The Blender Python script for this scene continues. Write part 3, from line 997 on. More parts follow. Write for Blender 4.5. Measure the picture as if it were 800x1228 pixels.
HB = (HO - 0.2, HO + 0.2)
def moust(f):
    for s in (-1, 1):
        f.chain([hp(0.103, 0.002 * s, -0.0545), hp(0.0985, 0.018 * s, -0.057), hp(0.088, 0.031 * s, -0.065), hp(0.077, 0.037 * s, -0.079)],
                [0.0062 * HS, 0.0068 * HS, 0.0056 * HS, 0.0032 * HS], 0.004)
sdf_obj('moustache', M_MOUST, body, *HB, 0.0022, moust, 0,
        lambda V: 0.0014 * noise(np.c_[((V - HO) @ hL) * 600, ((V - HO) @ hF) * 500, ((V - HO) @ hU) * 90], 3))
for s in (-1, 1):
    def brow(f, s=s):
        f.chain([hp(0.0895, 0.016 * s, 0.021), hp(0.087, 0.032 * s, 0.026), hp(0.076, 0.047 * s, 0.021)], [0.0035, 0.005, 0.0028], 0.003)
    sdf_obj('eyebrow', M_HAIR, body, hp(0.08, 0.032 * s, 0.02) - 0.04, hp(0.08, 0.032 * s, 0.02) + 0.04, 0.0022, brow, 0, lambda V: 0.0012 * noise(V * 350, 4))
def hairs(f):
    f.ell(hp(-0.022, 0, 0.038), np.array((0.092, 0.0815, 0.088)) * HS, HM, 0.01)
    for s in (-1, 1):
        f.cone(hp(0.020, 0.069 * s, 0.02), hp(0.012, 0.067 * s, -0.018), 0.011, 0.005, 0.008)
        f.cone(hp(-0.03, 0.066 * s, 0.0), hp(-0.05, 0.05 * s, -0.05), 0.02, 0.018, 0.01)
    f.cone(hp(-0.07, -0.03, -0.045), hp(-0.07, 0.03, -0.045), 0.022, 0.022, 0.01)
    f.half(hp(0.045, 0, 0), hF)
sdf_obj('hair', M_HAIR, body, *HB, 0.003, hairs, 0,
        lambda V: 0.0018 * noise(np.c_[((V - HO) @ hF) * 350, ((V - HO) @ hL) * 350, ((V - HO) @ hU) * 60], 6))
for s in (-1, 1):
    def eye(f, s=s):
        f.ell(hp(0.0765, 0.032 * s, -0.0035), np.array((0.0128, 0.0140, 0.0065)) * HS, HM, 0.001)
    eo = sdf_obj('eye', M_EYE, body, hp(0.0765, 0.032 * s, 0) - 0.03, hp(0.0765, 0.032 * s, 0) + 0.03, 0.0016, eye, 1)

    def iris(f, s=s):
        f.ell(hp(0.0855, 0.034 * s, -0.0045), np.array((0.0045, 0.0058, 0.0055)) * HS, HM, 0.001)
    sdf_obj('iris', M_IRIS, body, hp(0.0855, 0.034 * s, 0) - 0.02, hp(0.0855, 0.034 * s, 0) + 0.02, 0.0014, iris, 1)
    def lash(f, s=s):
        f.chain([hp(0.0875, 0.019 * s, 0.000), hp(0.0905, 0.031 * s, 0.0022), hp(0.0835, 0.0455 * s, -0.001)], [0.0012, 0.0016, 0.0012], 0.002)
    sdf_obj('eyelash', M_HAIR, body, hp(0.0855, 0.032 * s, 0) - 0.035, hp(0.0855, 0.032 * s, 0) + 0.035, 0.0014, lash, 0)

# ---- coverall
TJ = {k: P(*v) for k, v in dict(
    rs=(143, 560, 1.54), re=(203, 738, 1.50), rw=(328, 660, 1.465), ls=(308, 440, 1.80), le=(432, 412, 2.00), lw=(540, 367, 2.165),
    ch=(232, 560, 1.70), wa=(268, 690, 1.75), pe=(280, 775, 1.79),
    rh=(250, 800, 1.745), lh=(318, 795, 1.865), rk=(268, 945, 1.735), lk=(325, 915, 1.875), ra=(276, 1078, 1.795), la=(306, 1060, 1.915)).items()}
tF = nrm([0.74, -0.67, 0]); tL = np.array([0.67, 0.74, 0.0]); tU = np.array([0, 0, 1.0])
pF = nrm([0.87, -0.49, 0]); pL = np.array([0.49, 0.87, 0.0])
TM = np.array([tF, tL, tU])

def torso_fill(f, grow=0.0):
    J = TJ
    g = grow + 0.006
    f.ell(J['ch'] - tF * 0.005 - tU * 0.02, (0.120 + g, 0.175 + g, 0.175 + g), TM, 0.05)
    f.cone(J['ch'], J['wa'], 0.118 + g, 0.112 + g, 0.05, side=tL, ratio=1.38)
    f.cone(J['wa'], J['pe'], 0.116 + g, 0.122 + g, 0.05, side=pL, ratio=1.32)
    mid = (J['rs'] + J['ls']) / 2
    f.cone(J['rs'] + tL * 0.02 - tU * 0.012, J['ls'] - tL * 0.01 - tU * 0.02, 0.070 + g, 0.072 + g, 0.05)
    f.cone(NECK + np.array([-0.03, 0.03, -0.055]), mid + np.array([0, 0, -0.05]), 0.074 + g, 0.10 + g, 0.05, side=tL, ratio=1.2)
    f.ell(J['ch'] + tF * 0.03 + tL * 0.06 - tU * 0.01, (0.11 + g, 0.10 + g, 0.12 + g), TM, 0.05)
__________
(WORK TO BE COMPLETED): Quote the data above in full, changing nothing.

(SOLUTION TO THIS EXERCISE):
The Blender Python script for this scene continues. Write part 3, from line 997 on. More parts follow. Write for Blender 4.5. Measure the picture as if it were 800x1228 pixels.
HB = (HO - 0.2, HO + 0.2)
def moust(f):
    for s in (-1, 1):
        f.chain([hp(0.103, 0.002 * s, -0.0545), hp(0.0985, 0.018 * s, -0.057), hp(0.088, 0.031 * s, -0.065), hp(0.077, 0.037 * s, -0.079)],
                [0.0062 * HS, 0.0068 * HS, 0.0056 * HS, 0.0032 * HS], 0.004)
sdf_obj('moustache', M_MOUST, body, *HB, 0.0022, moust, 0,
        lambda V: 0.0014 * noise(np.c_[((V - HO) @ hL) * 600, ((V - HO) @ hF) * 500, ((V - HO) @ hU) * 90], 3))
for s in (-1, 1):
    def brow(f, s=s):
        f.chain([hp(0.0895, 0.016 * s, 0.021), hp(0.087, 0.032 * s, 0.026), hp(0.076, 0.047 * s, 0.021)], [0.0035, 0.005, 0.0028], 0.003)
    sdf_obj('eyebrow', M_HAIR, body, hp(0.08, 0.032 * s, 0.02) - 0.04, hp(0.08, 0.032 * s, 0.02) + 0.04, 0.0022, brow, 0, lambda V: 0.0012 * noise(V * 350, 4))
def hairs(f):
    f.ell(hp(-0.022, 0, 0.038), np.array((0.092, 0.0815, 0.088)) * HS, HM, 0.01)
    for s in (-1, 1):
        f.cone(hp(0.020, 0.069 * s, 0.02), hp(0.012, 0.067 * s, -0.018), 0.011, 0.005, 0.008)
        f.cone(hp(-0.03, 0.066 * s, 0.0), hp(-0.05, 0.05 * s, -0.05), 0.02, 0.018, 0.01)
    f.cone(hp(-0.07, -0.03, -0.045), hp(-0.07, 0.03, -0.045), 0.022, 0.022, 0.01)
    f.half(hp(0.045, 0, 0), hF)
sdf_obj('hair', M_HAIR, body, *HB, 0.003, hairs, 0,
        lambda V: 0.0018 * noise(np.c_[((V - HO) @ hF) * 350, ((V - HO) @ hL) * 350, ((V - HO) @ hU) * 60], 6))
for s in (-1, 1):
    def eye(f, s=s):
        f.ell(hp(0.0765, 0.032 * s, -0.0035), np.array((0.0128, 0.0140, 0.0065)) * HS, HM, 0.001)
    eo = sdf_obj('eye', M_EYE, body, hp(0.0765, 0.032 * s, 0) - 0.03, hp(0.0765, 0.032 * s, 0) + 0.03, 0.0016, eye, 1)

    def iris(f, s=s):
        f.ell(hp(0.0855, 0.034 * s, -0.0045), np.array((0.0045, 0.0058, 0.0055)) * HS, HM, 0.001)
    sdf_obj('iris', M_IRIS, body, hp(0.0855, 0.034 * s, 0) - 0.02, hp(0.0855, 0.034 * s, 0) + 0.02, 0.0014, iris, 1)
    def lash(f, s=s):
        f.chain([hp(0.0875, 0.019 * s, 0.000), hp(0.0905, 0.031 * s, 0.0022), hp(0.0835, 0.0455 * s, -0.001)], [0.0012, 0.0016, 0.0012], 0.002)
    sdf_obj('eyelash', M_HAIR, body, hp(0.0855, 0.032 * s, 0) - 0.035, hp(0.0855, 0.032 * s, 0) + 0.035, 0.0014, lash, 0)

# ---- coverall
TJ = {k: P(*v) for k, v in dict(
    rs=(143, 560, 1.54), re=(203, 738, 1.50), rw=(328, 660, 1.465), ls=(308, 440, 1.80), le=(432, 412, 2.00), lw=(540, 367, 2.165),
    ch=(232, 560, 1.70), wa=(268, 690, 1.75), pe=(280, 775, 1.79),
    rh=(250, 800, 1.745), lh=(318, 795, 1.865), rk=(268, 945, 1.735), lk=(325, 915, 1.875), ra=(276, 1078, 1.795), la=(306, 1060, 1.915)).items()}
tF = nrm([0.74, -0.67, 0]); tL = np.array([0.67, 0.74, 0.0]); tU = np.array([0, 0, 1.0])
pF = nrm([0.87, -0.49, 0]); pL = np.array([0.49, 0.87, 0.0])
TM = np.array([tF, tL, tU])

def torso_fill(f, grow=0.0):
    J = TJ
    g = grow + 0.006
    f.ell(J['ch'] - tF * 0.005 - tU * 0.02, (0.120 + g, 0.175 + g, 0.175 + g), TM, 0.05)
    f.cone(J['ch'], J['wa'], 0.118 + g, 0.112 + g, 0.05, side=tL, ratio=1.38)
    f.cone(J['wa'], J['pe'], 0.116 + g, 0.122 + g, 0.05, side=pL, ratio=1.32)
    mid = (J['rs'] + J['ls']) / 2
    f.cone(J['rs'] + tL * 0.02 - tU * 0.012, J['ls'] - tL * 0.01 - tU * 0.02, 0.070 + g, 0.072 + g, 0.05)
    f.cone(NECK + np.array([-0.03, 0.03, -0.055]), mid + np.array([0, 0, -0.05]), 0.074 + g, 0.10 + g, 0.05, side=tL, ratio=1.2)
    f.ell(J['ch'] + tF * 0.03 + tL * 0.06 - tU * 0.01, (0.11 + g, 0.10 + g, 0.12 + g), TM, 0.05)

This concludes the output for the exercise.